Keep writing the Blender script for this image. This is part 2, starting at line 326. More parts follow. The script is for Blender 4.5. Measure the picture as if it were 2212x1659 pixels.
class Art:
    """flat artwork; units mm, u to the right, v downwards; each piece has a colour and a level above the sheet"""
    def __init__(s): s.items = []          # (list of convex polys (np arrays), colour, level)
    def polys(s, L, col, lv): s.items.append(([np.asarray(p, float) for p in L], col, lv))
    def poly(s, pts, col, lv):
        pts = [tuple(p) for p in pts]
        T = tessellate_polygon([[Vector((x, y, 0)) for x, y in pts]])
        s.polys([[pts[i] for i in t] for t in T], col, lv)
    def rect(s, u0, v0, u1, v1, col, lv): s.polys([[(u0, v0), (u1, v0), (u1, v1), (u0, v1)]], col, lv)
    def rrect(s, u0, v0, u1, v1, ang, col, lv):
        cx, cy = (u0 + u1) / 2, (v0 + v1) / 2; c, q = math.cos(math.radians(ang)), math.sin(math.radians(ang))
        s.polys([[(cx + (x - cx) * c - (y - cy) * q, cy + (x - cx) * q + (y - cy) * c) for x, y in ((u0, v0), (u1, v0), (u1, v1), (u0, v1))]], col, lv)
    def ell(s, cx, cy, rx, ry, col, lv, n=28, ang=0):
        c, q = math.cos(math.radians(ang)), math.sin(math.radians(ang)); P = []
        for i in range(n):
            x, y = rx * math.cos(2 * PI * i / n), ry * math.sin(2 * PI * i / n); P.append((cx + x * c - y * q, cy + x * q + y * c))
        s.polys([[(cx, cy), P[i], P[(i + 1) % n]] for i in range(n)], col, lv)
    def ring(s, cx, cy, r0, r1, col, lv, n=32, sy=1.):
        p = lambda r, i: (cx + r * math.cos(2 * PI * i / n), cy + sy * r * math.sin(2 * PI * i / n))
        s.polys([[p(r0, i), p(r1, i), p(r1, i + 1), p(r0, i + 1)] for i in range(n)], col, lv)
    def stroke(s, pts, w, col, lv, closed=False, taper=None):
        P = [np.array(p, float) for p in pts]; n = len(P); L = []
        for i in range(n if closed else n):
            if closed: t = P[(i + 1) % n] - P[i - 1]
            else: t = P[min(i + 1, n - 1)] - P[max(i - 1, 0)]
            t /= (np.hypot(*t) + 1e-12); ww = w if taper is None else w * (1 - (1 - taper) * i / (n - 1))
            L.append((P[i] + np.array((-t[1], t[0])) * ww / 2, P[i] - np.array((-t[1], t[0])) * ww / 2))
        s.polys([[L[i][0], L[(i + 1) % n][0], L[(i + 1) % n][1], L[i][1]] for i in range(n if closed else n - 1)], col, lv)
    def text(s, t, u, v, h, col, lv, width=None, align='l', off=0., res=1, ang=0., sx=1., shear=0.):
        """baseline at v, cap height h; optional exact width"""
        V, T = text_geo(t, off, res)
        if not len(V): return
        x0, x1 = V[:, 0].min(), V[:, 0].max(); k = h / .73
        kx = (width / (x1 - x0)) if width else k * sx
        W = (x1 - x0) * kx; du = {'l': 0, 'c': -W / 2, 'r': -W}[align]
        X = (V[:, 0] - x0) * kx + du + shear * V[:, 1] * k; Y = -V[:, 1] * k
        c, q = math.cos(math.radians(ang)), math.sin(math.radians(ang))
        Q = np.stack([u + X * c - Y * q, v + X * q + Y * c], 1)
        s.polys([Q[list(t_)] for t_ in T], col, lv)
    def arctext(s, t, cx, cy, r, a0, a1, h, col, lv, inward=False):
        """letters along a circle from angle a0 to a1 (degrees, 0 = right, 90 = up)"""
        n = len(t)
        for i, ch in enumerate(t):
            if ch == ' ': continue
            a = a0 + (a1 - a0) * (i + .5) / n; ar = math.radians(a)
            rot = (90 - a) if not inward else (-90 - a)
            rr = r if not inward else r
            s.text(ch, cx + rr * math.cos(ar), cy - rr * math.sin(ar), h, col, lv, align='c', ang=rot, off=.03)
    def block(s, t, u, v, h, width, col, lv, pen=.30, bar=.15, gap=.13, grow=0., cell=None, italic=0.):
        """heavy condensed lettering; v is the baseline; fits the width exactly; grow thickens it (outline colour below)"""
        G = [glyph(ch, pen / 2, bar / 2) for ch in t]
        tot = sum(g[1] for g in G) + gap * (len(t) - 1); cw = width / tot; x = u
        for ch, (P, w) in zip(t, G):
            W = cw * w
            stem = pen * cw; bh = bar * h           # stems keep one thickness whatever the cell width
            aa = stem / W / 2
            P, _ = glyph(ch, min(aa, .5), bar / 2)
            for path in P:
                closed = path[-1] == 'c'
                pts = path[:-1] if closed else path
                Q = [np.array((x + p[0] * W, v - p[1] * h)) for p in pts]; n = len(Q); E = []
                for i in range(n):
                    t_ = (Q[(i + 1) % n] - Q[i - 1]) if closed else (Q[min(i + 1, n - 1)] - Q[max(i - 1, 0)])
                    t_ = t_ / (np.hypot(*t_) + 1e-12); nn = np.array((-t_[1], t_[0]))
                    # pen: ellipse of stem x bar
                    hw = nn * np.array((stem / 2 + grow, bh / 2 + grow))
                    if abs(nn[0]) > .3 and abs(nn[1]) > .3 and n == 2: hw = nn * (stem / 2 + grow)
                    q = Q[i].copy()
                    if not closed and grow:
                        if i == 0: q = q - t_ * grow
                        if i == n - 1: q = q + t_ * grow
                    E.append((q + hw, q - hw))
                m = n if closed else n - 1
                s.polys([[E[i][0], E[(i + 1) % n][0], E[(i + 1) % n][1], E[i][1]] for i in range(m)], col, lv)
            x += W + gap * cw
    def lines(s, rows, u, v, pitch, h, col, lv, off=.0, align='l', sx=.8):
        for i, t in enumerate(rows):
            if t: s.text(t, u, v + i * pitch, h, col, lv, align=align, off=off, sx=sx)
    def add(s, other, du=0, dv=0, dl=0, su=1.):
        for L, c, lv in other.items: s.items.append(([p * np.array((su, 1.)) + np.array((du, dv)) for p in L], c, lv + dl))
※
» **Set task**:
Nothing should be changed: write out all of the data as is.

» **Response for this exercise**:
Keep writing the Blender script for this image. This is part 2, starting at line 326. More parts follow. The script is for Blender 4.5. Measure the picture as if it were 2212x1659 pixels.
class Art:
    """flat artwork; units mm, u to the right, v downwards; each piece has a colour and a level above the sheet"""
    def __init__(s): s.items = []          # (list of convex polys (np arrays), colour, level)
    def polys(s, L, col, lv): s.items.append(([np.asarray(p, float) for p in L], col, lv))
    def poly(s, pts, col, lv):
        pts = [tuple(p) for p in pts]
        T = tessellate_polygon([[Vector((x, y, 0)) for x, y in pts]])
        s.polys([[pts[i] for i in t] for t in T], col, lv)
    def rect(s, u0, v0, u1, v1, col, lv): s.polys([[(u0, v0), (u1, v0), (u1, v1), (u0, v1)]], col, lv)
    def rrect(s, u0, v0, u1, v1, ang, col, lv):
        cx, cy = (u0 + u1) / 2, (v0 + v1) / 2; c, q = math.cos(math.radians(ang)), math.sin(math.radians(ang))
        s.polys([[(cx + (x - cx) * c - (y - cy) * q, cy + (x - cx) * q + (y - cy) * c) for x, y in ((u0, v0), (u1, v0), (u1, v1), (u0, v1))]], col, lv)
    def ell(s, cx, cy, rx, ry, col, lv, n=28, ang=0):
        c, q = math.cos(math.radians(ang)), math.sin(math.radians(ang)); P = []
        for i in range(n):
            x, y = rx * math.cos(2 * PI * i / n), ry * math.sin(2 * PI * i / n); P.append((cx + x * c - y * q, cy + x * q + y * c))
        s.polys([[(cx, cy), P[i], P[(i + 1) % n]] for i in range(n)], col, lv)
    def ring(s, cx, cy, r0, r1, col, lv, n=32, sy=1.):
        p = lambda r, i: (cx + r * math.cos(2 * PI * i / n), cy + sy * r * math.sin(2 * PI * i / n))
        s.polys([[p(r0, i), p(r1, i), p(r1, i + 1), p(r0, i + 1)] for i in range(n)], col, lv)
    def stroke(s, pts, w, col, lv, closed=False, taper=None):
        P = [np.array(p, float) for p in pts]; n = len(P); L = []
        for i in range(n if closed else n):
            if closed: t = P[(i + 1) % n] - P[i - 1]
            else: t = P[min(i + 1, n - 1)] - P[max(i - 1, 0)]
            t /= (np.hypot(*t) + 1e-12); ww = w if taper is None else w * (1 - (1 - taper) * i / (n - 1))
            L.append((P[i] + np.array((-t[1], t[0])) * ww / 2, P[i] - np.array((-t[1], t[0])) * ww / 2))
        s.polys([[L[i][0], L[(i + 1) % n][0], L[(i + 1) % n][1], L[i][1]] for i in range(n if closed else n - 1)], col, lv)
    def text(s, t, u, v, h, col, lv, width=None, align='l', off=0., res=1, ang=0., sx=1., shear=0.):
        """baseline at v, cap height h; optional exact width"""
        V, T = text_geo(t, off, res)
        if not len(V): return
        x0, x1 = V[:, 0].min(), V[:, 0].max(); k = h / .73
        kx = (width / (x1 - x0)) if width else k * sx
        W = (x1 - x0) * kx; du = {'l': 0, 'c': -W / 2, 'r': -W}[align]
        X = (V[:, 0] - x0) * kx + du + shear * V[:, 1] * k; Y = -V[:, 1] * k
        c, q = math.cos(math.radians(ang)), math.sin(math.radians(ang))
        Q = np.stack([u + X * c - Y * q, v + X * q + Y * c], 1)
        s.polys([Q[list(t_)] for t_ in T], col, lv)
    def arctext(s, t, cx, cy, r, a0, a1, h, col, lv, inward=False):
        """letters along a circle from angle a0 to a1 (degrees, 0 = right, 90 = up)"""
        n = len(t)
        for i, ch in enumerate(t):
            if ch == ' ': continue
            a = a0 + (a1 - a0) * (i + .5) / n; ar = math.radians(a)
            rot = (90 - a) if not inward else (-90 - a)
            rr = r if not inward else r
            s.text(ch, cx + rr * math.cos(ar), cy - rr * math.sin(ar), h, col, lv, align='c', ang=rot, off=.03)
    def block(s, t, u, v, h, width, col, lv, pen=.30, bar=.15, gap=.13, grow=0., cell=None, italic=0.):
        """heavy condensed lettering; v is the baseline; fits the width exactly; grow thickens it (outline colour below)"""
        G = [glyph(ch, pen / 2, bar / 2) for ch in t]
        tot = sum(g[1] for g in G) + gap * (len(t) - 1); cw = width / tot; x = u
        for ch, (P, w) in zip(t, G):
            W = cw * w
            stem = pen * cw; bh = bar * h           # stems keep one thickness whatever the cell width
            aa = stem / W / 2
            P, _ = glyph(ch, min(aa, .5), bar / 2)
            for path in P:
                closed = path[-1] == 'c'
                pts = path[:-1] if closed else path
                Q = [np.array((x + p[0] * W, v - p[1] * h)) for p in pts]; n = len(Q); E = []
                for i in range(n):
                    t_ = (Q[(i + 1) % n] - Q[i - 1]) if closed else (Q[min(i + 1, n - 1)] - Q[max(i - 1, 0)])
                    t_ = t_ / (np.hypot(*t_) + 1e-12); nn = np.array((-t_[1], t_[0]))
                    # pen: ellipse of stem x bar
                    hw = nn * np.array((stem / 2 + grow, bh / 2 + grow))
                    if abs(nn[0]) > .3 and abs(nn[1]) > .3 and n == 2: hw = nn * (stem / 2 + grow)
                    q = Q[i].copy()
                    if not closed and grow:
                        if i == 0: q = q - t_ * grow
                        if i == n - 1: q = q + t_ * grow
                    E.append((q + hw, q - hw))
                m = n if closed else n - 1
                s.polys([[E[i][0], E[(i + 1) % n][0], E[(i + 1) % n][1], E[i][1]] for i in range(m)], col, lv)
            x += W + gap * cw
    def lines(s, rows, u, v, pitch, h, col, lv, off=.0, align='l', sx=.8):
        for i, t in enumerate(rows):
            if t: s.text(t, u, v + i * pitch, h, col, lv, align=align, off=off, sx=sx)
    def add(s, other, du=0, dv=0, dl=0, su=1.):
        for L, c, lv in other.items: s.items.append(([p * np.array((su, 1.)) + np.array((du, dv)) for p in L], c, lv + dl))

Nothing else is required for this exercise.